Economists used to think people acted with perfect rationality. Now they know better, and prospect theory tries to capture some of humanity’s predictable irrationality. The theory holds that we tend to give more weight in our minds to potential losses rather than gains. Being loss-averse, we will pay more to avoid a loss than we would to get an equivalent gain. This shows up in Strategy and Managing People under the heading of goal setting, and in Marketing where price discounts can create new reference points that make subsequent price increases harder to swallow.

Marketing introduces this tool as a way to segment customers in the Kirin beer case. Customers have many different preferences on beer attributes, creating a monstrous 20-dimensional segmentation problem. Cluster analysis uses an algorithm to separate all beer drinkers into, perhaps, four or five categories, which helps marketers think about targeting those clusters. Analytics takes this application to the next level by teaching students optimization methods in Excel. “Marketing is giving us the context, and then we build on that,” says Professor of Operations Management Robert Shumsky. The tool also appears in Accounting Finance and Corporate Finance.

Imagine you are trying to predict the outcome of an R&D investment. Since many of the inputs are uncertain, it’s hard to have confidence your prediction. One way to gain confidence is to put a probability distribution around those uncertain inputs and randomly draw input values. You can do this on paper a few times, but computers can do it tens of thousands of times in a few seconds, giving you a nearly omniscient view of how your investment could turn out.

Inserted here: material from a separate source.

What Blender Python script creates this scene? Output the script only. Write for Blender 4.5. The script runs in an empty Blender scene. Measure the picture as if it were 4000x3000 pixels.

Put simply, decision trees are a way to help guide decisions. They put a structure around the if-then problems of setting a course where you can’t easily turn back. “By having the language of decision trees to describe the structure of the problem, you can have a much better conversation about it,” says James Smith, the Jack Byrne Distinguished Professor in Decision Science. “You don’t have to waste time building these lists of what could happen; you just build a tree and then you can talk about what you should do.”